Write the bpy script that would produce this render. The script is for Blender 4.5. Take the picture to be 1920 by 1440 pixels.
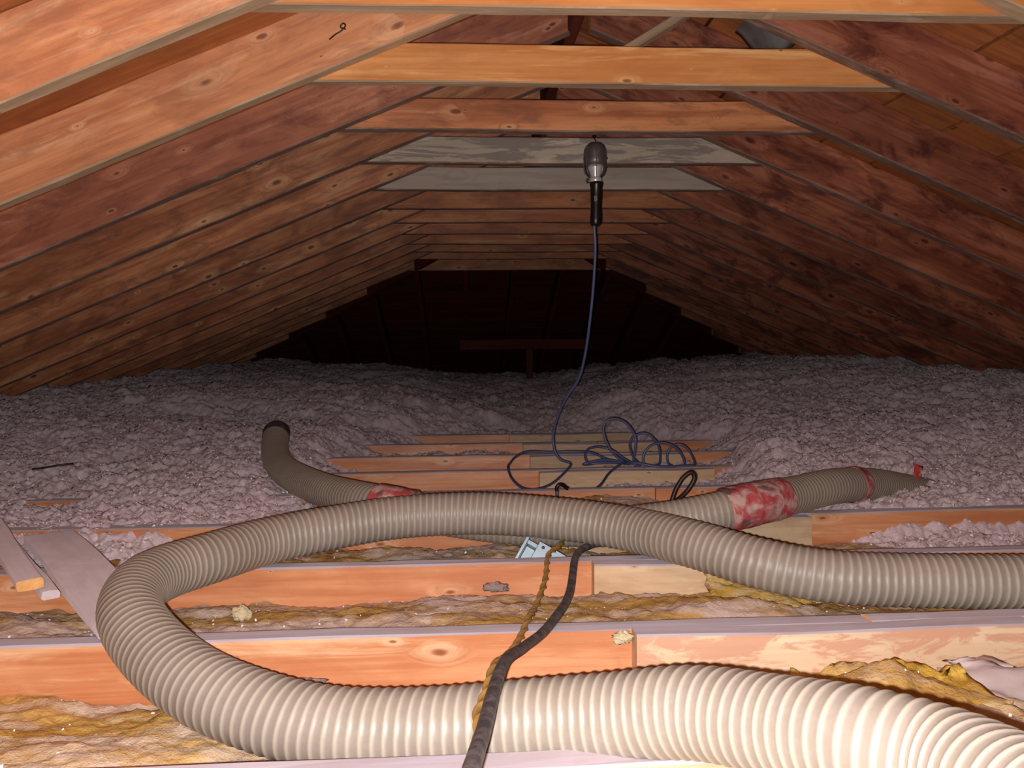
import bpy, math, random
import numpy as np
from mathutils import Vector, Matrix

for o in list(bpy.data.objects):
    bpy.data.objects.remove(o)
scene = bpy.context.scene
COL = scene.collection
random.seed(7)
rng = np.random.default_rng(11)

# ------------------------------------------------------------------ camera, world, flash, exposure
CAM_Z = 0.457                      # lens height above the top of the ceiling joists
cam_d = bpy.data.cameras.new('camera')
cam = bpy.data.objects.new('camera', cam_d)
COL.objects.link(cam)
R0 = (0.99822187, -0.05885435, -0.00944836)     # right
U0 = (0.01220019, 0.04657415, 0.99884033)       # up
F0 = (0.05834604, 0.99717953, -0.04720937)      # forward
cam.matrix_world = Matrix(((R0[0], U0[0], -F0[0], 0), (R0[1], U0[1], -F0[1], 0),
                           (R0[2], U0[2], -F0[2], CAM_Z), (0, 0, 0, 1)))
cam_d.sensor_fit = 'HORIZONTAL'
cam_d.sensor_width = 36.0
cam_d.lens = 1450.0 / 1920.0 * 36.0
cam_d.clip_start = 0.02
cam_d.clip_end = 60
scene.camera = cam

world = bpy.data.worlds.new('world')
scene.world = world
world.use_nodes = True
world.node_tree.nodes['Background'].inputs[0].default_value = (0.9, 0.55, 0.6, 1)
world.node_tree.nodes['Background'].inputs[1].default_value = 0.02

FLASH_W = 105.0
fl_d = bpy.data.lights.new('phone_flash', 'POINT')
fl_d.energy = FLASH_W
fl_d.color = (1.0, 0.95, 0.92)
fl_d.shadow_soft_size = 0.004
fl = bpy.data.objects.new('phone_flash', fl_d)
fl.location = (-0.012, 0.0, CAM_Z - 0.011)
COL.objects.link(fl)

vs = scene.view_settings
vs.view_transform = 'Standard'
vs.look = 'None'
vs.gamma = 1.0
vs.use_curve_mapping = False
vs.exposure = 0.0
scene.display_settings.display_device = 'sRGB'

# ------------------------------------------------------------------ helpers
def lin(r, g, b):
    def c(v):
        v /= 255.0
        return v / 12.92 if v <= 0.04045 else ((v + 0.055) / 1.055) ** 2.4
    return (c(r), c(g), c(b), 1.0)

def tag(o, label=None, cat=None, group=None, kind=None):
    if label: o['label'] = label
    if cat: o['category'] = cat
    if group: o['group'] = group
    if kind: o['kind'] = kind
    return o

def empty(name, loc=(0, 0, 0)):
    o = bpy.data.objects.new(name, None)
    o.location = loc
    o.empty_display_size = 0.05
    COL.objects.link(o)
    return o

def obj(name, mesh, mats=None, parent=None):
    o = bpy.data.objects.new(name, mesh)
    COL.objects.link(o)
    if mats is not None and not mesh.materials:
        for m in (mats if isinstance(mats, (list, tuple)) else [mats]):
            mesh.materials.append(m)
    if parent is not None:
        o.parent = parent
        o.matrix_parent_inverse = Matrix.Translation(-parent.location)
    return o

def mesh_from(name, verts, faces, smooth=True, midx=None):
    me = bpy.data.meshes.new(name)
    me.from_pydata([tuple(map(float, v)) for v in verts], [], [tuple(int(i) for i in f) for f in faces])
    me.validate()
    if smooth:
        me.polygons.foreach_set('use_smooth', [True] * len(me.polygons))
    if midx is not None and len(midx) == len(me.polygons):
        me.polygons.foreach_set('material_index', list(midx))
    me.update()
    return me

def mesh_grid(name, X, Y, Z, smooth=True, flip=False):
    """fast quad grid from 2-D coordinate arrays"""
    n, m = X.shape
    co = np.stack([X, Y, Z], -1).reshape(-1, 3).astype(np.float32)
    idx = np.arange(n * m).reshape(n, m)
    a, b, c, d = idx[:-1, :-1].ravel(), idx[:-1, 1:].ravel(), idx[1:, 1:].ravel(), idx[1:, :-1].ravel()
    q = np.stack([d, c, b, a] if flip else [a, b, c, d], -1)
    return mesh_quads(name, co, q, smooth)

def mesh_quads(name, co, q, smooth=True, midx=None):
    me = bpy.data.meshes.new(name)
    k = q.shape[1]
    me.vertices.add(len(co)); me.loops.add(q.size); me.polygons.add(len(q))
    me.vertices.foreach_set('co', np.asarray(co, np.float32).ravel())
    me.loops.foreach_set('vertex_index', q.ravel().astype(np.int32))
    me.polygons.foreach_set('loop_start', (np.arange(len(q)) * k).astype(np.int32))
    me.polygons.foreach_set('loop_total', np.full(len(q), k, np.int32))
    if midx is not None:
        me.polygons.foreach_set('material_index', np.asarray(midx, np.int32))
    me.update(calc_edges=True)
    if smooth:
        me.polygons.foreach_set('use_smooth', np.ones(len(q), bool))
    me.validate()
    return me

def _hash(ix, iy, seed):
    h = (ix.astype(np.int64) * 374761393 + iy.astype(np.int64) * 668265263 + seed * 974711) & 0xffffffff
    h = ((h ^ (h >> 13)) * 1274126177) & 0xffffffff
    return ((h ^ (h >> 16)) & 0xffff) / 65535.0

def vnoise(x, y, seed=0):
    ix, iy = np.floor(x), np.floor(y)
    fx, fy = x - ix, y - iy
    fx = fx * fx * (3 - 2 * fx); fy = fy * fy * (3 - 2 * fy)
    a = _hash(ix, iy, seed); b = _hash(ix + 1, iy, seed); c = _hash(ix, iy + 1, seed); d = _hash(ix + 1, iy + 1, seed)
    return (a + (b - a) * fx) * (1 - fy) + (c + (d - c) * fx) * fy - 0.5

def worley(x, y, seed=0):
    ix, iy = np.floor(x), np.floor(y)
    best = np.full(x.shape, 9.0)
    for dx in (-1, 0, 1):
        for dy in (-1, 0, 1):
            cx, cy = ix + dx, iy + dy
            px = cx + _hash(cx, cy, seed); py = cy + _hash(cx, cy, seed + 77)
            best = np.minimum(best, (px - x) ** 2 + (py - y) ** 2)
    return np.sqrt(best)

def sstep(t):
    t = np.clip(t, 0, 1)
    return t * t * (3 - 2 * t)

def catmull(P, step):
    P = [np.array(p, float) for p in P]
    P = [2 * P[0] - P[1]] + P + [2 * P[-1] - P[-2]]
    out = []
    for i in range(1, len(P) - 2):
        p0, p1, p2, p3 = P[i - 1], P[i], P[i + 1], P[i + 2]
        n = max(6, int(np.linalg.norm(p2 - p1) / step * 2))
        for k in range(n):
            t = k / n
            out.append(0.5 * (2 * p1 + (p2 - p0) * t + (2 * p0 - 5 * p1 + 4 * p2 - p3) * t * t
                              + (3 * p1 - p0 - 3 * p2 + p3) * t ** 3))
    out.append(P[-2])
    out = np.array(out)
    d = np.r_[0, np.cumsum(np.linalg.norm(np.diff(out, axis=0), axis=1))]
    s = np.linspace(0, d[-1], max(3, int(d[-1] / step)))
    return np.stack([np.interp(s, d, out[:, k]) for k in range(3)], -1), s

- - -

> [BRIEF]:
The lines from the top of the data above through the one holding "from mathutils import Vector, Matrix" are to be repeated exactly, and only those, with no pictures.

> [EXPECTED ANSWER]:
Write the bpy script that would produce this render. The script is for Blender 4.5. Take the picture to be 1920 by 1440 pixels.
import bpy, math, random
import numpy as np
from mathutils import Vector, Matrix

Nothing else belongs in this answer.